Other imperfections in speakers are not in question here. As far as
damping of cone movement is concerned, any series resistance in the
cable reduces the ability of the amp. to control it.
Yep. This "new" approach has only been done for the last eighty years or
so. ;-)
It's only with the advent of high-power transistor or f.e.t. amplifiers
that it has become practicable to put the amplifier into the speaker
enclosure. Tube amps had too much heat and not enough damping factor to
make it advantageous.
Wrong, once again. 18 guage lamp cord can carry as much as 10 amps *at 120
Volts*, which is *1200 Watts* (though this is not a recommended loading).
Very few audio amplifiers, and even fewer speakers have 120 Volt output
circuits, with many falling in the 10 to 25 Volt range. You do the math to
figure the current @ 100 Watts.
What??? Voltage has nothing whatsoever to do with current-carrying
capacity, and neither has wattage, being a function of voltage. You
appear to be ignorant of Ohm's Law, which inter alia says that I
(current) equals W (watts) divided by R (resistance). So 100 watts/4
ohms = 25 amperes of current. High output-voltage systems, like
100-volt lines, are used to feed multiple speakers as in Public Address
systems, used in part to make calculation of how much power is fed to
each speaker easier (which can vary according to location), and reduced
losses in the cable, since higher voltage means reduced current.
Neil
(with > 40 years of designing pro audio systems)
(and some *really expensive* lamp cord, er, "speaker cables" to sell you
if you still disagree) ;-)
An amateur designer, perhaps?

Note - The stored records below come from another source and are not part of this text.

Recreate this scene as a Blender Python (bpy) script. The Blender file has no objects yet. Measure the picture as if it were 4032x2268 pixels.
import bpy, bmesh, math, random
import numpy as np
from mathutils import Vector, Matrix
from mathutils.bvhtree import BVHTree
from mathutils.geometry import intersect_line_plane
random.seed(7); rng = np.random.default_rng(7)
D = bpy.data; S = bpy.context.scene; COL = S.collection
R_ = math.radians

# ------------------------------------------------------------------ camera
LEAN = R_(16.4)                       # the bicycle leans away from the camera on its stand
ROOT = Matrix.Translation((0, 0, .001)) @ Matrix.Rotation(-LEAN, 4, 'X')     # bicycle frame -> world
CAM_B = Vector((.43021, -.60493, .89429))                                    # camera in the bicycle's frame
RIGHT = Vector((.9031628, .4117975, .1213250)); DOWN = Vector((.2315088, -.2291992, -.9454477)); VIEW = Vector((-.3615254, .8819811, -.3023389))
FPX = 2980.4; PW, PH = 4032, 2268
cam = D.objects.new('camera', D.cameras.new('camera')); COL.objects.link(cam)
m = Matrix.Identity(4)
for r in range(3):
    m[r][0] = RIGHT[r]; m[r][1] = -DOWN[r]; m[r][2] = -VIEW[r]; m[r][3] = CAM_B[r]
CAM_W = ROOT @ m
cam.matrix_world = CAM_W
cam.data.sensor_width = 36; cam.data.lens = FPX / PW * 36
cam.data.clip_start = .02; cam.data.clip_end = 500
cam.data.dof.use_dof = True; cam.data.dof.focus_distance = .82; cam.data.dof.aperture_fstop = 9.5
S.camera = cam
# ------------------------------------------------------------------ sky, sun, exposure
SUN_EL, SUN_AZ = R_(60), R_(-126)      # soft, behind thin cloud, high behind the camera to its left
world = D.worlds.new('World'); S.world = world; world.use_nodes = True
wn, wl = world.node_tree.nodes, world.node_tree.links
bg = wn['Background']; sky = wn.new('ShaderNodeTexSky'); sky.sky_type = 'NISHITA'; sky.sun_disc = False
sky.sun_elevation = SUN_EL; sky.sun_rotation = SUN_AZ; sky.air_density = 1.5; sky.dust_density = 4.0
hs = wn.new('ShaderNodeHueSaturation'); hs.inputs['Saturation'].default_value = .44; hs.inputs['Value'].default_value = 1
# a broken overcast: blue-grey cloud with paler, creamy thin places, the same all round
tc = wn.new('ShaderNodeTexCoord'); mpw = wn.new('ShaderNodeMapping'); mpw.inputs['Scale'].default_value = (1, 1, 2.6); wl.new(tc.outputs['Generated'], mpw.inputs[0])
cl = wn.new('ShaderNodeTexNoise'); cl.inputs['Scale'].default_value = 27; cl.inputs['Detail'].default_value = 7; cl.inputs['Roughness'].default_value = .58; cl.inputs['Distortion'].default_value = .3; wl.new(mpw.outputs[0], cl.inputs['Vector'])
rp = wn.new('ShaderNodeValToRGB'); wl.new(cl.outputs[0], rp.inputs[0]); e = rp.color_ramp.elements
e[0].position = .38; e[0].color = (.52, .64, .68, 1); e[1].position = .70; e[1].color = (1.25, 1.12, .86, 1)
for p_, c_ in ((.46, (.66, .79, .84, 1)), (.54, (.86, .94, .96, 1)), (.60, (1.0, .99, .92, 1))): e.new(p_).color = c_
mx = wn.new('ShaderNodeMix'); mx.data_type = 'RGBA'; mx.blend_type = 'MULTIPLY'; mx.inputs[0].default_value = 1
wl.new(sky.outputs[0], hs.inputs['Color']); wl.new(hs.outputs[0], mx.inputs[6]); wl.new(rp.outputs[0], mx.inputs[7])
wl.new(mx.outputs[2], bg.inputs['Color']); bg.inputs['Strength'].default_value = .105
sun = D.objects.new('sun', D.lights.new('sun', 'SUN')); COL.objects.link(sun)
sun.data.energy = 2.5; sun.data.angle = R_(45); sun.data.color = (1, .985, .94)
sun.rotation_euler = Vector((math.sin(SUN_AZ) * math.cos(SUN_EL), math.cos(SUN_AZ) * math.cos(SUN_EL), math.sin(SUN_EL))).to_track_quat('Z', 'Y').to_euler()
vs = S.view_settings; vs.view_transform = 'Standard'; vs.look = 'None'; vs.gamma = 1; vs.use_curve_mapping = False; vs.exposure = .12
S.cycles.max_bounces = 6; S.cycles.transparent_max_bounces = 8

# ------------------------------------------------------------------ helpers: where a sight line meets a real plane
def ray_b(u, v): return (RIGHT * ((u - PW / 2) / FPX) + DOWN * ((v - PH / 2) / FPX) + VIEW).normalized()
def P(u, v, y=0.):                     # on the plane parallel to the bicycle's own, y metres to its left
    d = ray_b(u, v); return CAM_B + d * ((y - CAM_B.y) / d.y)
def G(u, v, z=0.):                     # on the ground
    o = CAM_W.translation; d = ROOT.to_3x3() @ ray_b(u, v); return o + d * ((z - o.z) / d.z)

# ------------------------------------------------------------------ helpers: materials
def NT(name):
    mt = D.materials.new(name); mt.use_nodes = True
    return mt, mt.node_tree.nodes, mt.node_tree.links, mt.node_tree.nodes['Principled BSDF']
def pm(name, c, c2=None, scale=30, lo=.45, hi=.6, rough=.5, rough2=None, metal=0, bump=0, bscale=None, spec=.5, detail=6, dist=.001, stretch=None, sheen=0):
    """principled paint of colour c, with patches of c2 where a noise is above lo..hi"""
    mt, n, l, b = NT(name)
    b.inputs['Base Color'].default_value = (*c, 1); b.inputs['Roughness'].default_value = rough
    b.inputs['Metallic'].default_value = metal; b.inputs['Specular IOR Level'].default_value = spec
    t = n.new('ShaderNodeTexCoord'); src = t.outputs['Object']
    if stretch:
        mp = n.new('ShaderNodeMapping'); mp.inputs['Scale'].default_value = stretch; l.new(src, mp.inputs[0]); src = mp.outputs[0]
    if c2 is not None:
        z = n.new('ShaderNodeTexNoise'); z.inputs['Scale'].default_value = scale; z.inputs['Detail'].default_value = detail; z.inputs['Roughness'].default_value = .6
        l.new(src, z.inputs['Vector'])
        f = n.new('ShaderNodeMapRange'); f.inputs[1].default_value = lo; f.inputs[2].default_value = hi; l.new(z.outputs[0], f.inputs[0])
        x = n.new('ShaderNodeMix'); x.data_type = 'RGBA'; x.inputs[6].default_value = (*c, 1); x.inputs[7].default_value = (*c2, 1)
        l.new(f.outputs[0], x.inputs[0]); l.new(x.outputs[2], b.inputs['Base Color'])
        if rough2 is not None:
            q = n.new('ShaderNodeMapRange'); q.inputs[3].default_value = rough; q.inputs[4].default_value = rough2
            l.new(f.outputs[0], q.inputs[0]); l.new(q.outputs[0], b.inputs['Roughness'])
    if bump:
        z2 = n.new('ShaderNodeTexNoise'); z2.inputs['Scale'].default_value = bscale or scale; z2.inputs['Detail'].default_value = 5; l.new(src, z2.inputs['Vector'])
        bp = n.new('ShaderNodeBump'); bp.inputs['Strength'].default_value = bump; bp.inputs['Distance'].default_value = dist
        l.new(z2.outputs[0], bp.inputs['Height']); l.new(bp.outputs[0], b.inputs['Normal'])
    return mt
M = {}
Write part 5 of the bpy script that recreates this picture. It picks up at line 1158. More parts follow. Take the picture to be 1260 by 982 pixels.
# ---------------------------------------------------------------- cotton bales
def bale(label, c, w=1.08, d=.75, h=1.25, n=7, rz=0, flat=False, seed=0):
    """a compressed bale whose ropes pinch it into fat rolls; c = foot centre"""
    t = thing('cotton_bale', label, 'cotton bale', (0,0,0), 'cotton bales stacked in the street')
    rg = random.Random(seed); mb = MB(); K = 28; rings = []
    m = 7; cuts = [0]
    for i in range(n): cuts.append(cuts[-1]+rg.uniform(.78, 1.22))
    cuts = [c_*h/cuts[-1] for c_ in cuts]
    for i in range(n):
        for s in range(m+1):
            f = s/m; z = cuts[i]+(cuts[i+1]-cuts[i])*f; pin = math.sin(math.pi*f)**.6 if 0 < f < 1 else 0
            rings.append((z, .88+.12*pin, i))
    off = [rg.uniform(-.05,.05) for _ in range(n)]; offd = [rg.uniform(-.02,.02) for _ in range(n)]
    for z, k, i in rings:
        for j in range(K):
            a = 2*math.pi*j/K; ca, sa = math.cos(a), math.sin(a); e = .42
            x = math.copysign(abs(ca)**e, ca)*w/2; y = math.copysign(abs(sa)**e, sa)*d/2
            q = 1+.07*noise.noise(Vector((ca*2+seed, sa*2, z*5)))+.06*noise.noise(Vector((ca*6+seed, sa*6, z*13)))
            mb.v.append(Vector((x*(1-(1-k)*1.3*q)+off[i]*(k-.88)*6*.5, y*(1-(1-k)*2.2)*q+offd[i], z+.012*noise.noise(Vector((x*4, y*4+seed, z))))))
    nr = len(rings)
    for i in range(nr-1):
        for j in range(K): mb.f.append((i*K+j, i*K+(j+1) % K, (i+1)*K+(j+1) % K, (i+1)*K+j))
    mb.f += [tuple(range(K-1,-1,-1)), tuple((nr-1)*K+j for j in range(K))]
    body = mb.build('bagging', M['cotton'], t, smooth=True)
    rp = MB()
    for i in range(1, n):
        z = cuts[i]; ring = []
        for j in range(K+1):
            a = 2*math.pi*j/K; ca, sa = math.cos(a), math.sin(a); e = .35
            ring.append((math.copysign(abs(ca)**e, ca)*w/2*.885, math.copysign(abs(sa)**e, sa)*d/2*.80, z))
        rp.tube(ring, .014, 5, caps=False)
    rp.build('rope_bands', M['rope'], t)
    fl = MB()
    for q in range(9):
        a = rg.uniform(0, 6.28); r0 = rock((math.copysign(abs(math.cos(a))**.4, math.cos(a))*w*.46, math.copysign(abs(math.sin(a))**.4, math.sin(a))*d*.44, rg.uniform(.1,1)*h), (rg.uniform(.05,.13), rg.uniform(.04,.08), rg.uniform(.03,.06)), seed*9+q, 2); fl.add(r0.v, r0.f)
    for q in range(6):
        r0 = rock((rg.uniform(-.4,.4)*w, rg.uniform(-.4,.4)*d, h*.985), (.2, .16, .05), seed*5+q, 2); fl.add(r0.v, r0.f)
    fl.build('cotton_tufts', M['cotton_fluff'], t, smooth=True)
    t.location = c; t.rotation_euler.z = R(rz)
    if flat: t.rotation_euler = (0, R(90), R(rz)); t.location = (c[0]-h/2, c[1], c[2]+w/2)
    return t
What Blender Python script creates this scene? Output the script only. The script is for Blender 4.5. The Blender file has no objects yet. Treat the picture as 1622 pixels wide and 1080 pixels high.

Some of your ideas appear to run counter
to accepted theory.
Colin D.
PS: another experimant you can try is to find an analog meter, and
oscillate the meter body, noting the amount of movement required to set
the needle swinging. Now, connect a piece of wire across the meter
terminals and oscillate the meter again. Note the needle is much harder
to set swinging, a direct effect of short-sircuit damping. Q.E.D.